W pierwszych latach po odzyskaniu niepodległości panowała duża różnorodność w opracowywaniu map, zwłaszcza w skali 1:100 000. Część arkuszy była w rzucie Bonna, do nich przylegały „setki” w rzucie wielościennym. Niektóre arkusze miały wymiary 15’ (szerokości) x 30’ (długości geograficznej), inne 15’ x 27’. Istniała też rozbieżność w określaniu długości geograficznej. Wprowadzono mianowicie tzw. „linię Zbrucza", na wschód od niej opisywano długość od Pułkowa, na zachód od Ferro. Jeszcze w 1935 r., ze względu na brak własnych map, wydawano reprodukcje i wznowienia map zaborczych. Na przykład arkusze: pas 25 słup 45-DRUJA, pas 26 słup 46-MIORY, wydane w 1932 r., miały adnotację „wydanie tymczasowe”.

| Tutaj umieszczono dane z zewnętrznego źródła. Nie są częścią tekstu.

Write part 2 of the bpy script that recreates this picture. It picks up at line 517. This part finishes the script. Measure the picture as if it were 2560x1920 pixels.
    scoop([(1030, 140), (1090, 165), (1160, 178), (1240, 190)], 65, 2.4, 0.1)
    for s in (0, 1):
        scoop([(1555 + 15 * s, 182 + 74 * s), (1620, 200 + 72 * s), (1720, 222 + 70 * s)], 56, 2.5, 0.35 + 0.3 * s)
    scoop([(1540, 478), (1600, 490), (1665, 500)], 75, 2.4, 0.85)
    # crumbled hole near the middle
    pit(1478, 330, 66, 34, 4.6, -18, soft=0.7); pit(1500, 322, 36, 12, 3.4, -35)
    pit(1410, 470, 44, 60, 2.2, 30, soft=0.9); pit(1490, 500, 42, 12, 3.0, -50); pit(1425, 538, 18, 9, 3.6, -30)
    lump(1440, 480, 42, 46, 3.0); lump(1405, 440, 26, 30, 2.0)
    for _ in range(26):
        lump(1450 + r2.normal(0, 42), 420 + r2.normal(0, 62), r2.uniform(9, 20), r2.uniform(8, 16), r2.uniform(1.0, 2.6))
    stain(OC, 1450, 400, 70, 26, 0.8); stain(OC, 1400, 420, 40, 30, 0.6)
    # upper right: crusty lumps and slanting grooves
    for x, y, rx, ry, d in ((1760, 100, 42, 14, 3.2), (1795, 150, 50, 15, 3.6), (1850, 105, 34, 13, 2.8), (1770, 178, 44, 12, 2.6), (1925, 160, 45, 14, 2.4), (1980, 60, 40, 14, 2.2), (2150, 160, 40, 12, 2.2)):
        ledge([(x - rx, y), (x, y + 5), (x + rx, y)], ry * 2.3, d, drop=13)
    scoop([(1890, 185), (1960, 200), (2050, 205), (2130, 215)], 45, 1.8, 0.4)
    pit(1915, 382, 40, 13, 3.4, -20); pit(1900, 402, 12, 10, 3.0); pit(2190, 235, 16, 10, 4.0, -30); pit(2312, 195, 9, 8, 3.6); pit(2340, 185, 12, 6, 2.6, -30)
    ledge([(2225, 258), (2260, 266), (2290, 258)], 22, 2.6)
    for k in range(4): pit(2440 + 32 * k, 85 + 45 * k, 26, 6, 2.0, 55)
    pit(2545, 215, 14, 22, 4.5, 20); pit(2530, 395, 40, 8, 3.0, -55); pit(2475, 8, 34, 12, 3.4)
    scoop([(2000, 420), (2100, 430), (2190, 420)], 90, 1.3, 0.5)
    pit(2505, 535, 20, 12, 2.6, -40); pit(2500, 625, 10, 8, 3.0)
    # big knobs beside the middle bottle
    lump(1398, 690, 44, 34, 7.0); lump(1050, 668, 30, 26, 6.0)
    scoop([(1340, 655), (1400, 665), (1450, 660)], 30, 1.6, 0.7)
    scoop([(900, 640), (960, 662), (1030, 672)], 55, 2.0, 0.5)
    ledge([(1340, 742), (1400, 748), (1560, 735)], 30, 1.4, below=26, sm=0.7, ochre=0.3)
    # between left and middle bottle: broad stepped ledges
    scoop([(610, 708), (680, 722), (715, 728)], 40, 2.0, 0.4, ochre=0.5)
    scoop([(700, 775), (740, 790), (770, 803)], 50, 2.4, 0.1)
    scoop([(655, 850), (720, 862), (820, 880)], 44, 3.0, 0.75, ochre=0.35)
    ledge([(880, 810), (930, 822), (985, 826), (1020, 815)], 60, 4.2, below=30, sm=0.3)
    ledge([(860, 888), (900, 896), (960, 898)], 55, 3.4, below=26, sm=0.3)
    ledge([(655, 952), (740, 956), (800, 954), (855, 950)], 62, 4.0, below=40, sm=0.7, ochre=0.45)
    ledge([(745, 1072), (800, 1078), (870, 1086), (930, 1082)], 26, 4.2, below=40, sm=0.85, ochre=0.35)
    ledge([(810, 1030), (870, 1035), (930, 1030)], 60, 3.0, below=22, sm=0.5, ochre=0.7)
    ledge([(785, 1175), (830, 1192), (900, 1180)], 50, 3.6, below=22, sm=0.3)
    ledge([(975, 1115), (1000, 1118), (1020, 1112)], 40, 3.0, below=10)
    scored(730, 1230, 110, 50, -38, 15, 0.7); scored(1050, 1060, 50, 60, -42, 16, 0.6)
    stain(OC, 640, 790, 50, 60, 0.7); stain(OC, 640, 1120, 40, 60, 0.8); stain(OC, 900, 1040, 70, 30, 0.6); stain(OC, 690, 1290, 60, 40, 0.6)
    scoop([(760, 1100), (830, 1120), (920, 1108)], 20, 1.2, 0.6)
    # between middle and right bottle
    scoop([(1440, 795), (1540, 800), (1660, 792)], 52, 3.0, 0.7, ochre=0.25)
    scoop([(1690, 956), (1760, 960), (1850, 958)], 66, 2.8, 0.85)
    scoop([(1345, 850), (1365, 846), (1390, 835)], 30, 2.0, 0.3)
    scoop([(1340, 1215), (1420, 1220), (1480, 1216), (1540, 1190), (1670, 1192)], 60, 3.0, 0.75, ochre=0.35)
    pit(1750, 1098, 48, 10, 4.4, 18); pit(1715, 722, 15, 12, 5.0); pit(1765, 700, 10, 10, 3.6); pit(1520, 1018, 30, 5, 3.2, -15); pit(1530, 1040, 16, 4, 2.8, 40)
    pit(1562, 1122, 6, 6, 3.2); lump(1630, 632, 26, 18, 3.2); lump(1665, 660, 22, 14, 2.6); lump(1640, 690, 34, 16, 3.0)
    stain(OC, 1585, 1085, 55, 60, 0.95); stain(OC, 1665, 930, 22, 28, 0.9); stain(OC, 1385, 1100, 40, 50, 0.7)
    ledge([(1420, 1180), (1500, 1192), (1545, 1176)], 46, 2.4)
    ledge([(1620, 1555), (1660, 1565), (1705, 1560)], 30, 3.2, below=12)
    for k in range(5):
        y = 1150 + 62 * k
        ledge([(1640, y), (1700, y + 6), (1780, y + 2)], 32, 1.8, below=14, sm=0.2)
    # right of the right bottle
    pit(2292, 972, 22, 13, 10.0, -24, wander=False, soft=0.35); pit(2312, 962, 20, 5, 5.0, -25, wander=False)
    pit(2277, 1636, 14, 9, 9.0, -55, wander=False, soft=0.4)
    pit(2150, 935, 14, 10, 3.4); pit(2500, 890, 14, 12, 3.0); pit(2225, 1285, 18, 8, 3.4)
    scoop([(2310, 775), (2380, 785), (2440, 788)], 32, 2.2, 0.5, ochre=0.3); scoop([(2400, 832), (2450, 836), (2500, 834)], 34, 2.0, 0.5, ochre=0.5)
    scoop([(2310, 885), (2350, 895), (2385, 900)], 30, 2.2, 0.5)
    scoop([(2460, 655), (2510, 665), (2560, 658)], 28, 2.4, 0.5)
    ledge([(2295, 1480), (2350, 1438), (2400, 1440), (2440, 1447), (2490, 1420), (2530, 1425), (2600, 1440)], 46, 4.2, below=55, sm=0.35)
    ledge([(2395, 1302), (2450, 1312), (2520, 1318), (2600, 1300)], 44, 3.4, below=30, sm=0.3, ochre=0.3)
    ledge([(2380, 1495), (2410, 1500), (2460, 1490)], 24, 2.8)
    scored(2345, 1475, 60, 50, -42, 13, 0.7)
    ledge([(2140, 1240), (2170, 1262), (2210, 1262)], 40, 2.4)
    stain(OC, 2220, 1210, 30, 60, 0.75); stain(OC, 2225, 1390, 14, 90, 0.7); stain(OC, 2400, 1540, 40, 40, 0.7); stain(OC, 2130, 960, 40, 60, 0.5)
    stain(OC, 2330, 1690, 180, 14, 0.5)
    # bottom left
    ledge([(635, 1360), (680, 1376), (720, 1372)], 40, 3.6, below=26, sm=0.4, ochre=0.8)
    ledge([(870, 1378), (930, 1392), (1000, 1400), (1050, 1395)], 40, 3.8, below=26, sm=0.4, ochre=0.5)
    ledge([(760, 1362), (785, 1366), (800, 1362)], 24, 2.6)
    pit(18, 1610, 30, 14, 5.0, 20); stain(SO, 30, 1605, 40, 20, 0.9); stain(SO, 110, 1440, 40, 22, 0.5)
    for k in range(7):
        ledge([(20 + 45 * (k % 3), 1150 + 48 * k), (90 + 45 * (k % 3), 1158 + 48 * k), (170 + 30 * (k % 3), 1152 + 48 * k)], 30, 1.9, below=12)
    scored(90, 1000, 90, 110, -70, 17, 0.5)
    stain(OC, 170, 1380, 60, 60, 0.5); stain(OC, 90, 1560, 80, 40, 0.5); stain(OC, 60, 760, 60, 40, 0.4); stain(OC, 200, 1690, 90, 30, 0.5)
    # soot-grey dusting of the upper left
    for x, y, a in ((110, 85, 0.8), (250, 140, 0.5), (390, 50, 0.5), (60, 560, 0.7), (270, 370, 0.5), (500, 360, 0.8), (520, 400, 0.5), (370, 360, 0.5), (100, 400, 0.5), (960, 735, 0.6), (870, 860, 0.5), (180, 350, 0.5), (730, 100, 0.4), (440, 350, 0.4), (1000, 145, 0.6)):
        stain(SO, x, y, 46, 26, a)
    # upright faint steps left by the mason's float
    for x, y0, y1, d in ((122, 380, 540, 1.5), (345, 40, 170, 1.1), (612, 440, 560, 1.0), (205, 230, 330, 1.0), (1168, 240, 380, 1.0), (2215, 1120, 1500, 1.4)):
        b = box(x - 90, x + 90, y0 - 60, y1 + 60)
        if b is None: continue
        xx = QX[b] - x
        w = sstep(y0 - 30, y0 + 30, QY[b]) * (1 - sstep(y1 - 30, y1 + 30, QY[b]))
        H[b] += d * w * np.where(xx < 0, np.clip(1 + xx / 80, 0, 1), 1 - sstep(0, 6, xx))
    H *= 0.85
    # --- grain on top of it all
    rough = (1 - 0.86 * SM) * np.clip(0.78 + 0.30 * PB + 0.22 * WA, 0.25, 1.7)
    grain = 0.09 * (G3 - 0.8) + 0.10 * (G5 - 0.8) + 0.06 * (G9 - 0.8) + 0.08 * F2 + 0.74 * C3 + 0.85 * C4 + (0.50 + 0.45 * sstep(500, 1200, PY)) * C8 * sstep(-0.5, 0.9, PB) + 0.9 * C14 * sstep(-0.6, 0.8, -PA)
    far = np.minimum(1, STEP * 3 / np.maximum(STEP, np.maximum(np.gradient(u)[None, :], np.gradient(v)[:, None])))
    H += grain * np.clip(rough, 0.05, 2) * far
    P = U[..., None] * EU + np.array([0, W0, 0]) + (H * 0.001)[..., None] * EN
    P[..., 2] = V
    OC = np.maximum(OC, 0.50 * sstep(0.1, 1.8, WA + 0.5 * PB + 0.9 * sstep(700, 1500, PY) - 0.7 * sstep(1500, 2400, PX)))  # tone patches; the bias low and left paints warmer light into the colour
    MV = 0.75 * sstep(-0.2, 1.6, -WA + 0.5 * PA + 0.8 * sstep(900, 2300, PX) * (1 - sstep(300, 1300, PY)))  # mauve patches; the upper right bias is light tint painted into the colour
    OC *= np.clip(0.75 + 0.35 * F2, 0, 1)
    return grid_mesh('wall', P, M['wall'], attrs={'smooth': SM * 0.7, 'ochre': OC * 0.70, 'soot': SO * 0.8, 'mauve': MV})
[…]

Na podstawie analizy materiałów pozostałych po zaborcach, wniosków dotyczących wykorzystania map w I wojnie światowej, a także potrzeb gospodarki i wojska oraz możliwości WIG, postanowiono w pierwszej kolejności wydać mapę w skali 1:100 000 (tzw. mapę taktyczną Polski).
W referacie szefa WIG, przedstawionym na posiedzeniu Sekcji Kartograficznej Międzynarodowego Kongresu Geograficznego w 1934 r., czytamy: Zarzucają nam nieraz, że wybraliśmy skalę zbyt małą, i że mapa wojskowa w podziałce większej, na przykład 1:50 000, byłaby lepsza, wygodniejsza do czytania i do pracy. Osobiście wyrażam przekonanie, że przyjęliśmy jak najlepsze rozwiązanie. Jako państwo młode, jako wojsko młode, musieliśmy jak najszybciej mieć nową mapę. W skali 1:50 000 musielibyśmy rysować powierzchnię 4 razy większą, a należy pamiętać, że jeszcze dzisiaj, po kilkunastu latach pracy, to podstawowe dzieło, mapa 1:100 000, nie jest ukończone.
Potwierdzeniem, że było to właściwe rozwiązanie, jest ocena szefa służby geograficznej armii francuskiej gen. Bellota, przedstawiona na tym kongresie: Wasza mapa 1:100 000, pomimo swej małej skali mieści taką samą ilość szczegółów jak mapa w podziałkach wiele większych, wciąż pozostając czytelną.
W okresie międzywojennym wydawano w Polsce cztery typy map w skali 1:100 000. Najwięcej (80%) było map czwartego wzoru, ukazującego się od 1931 r.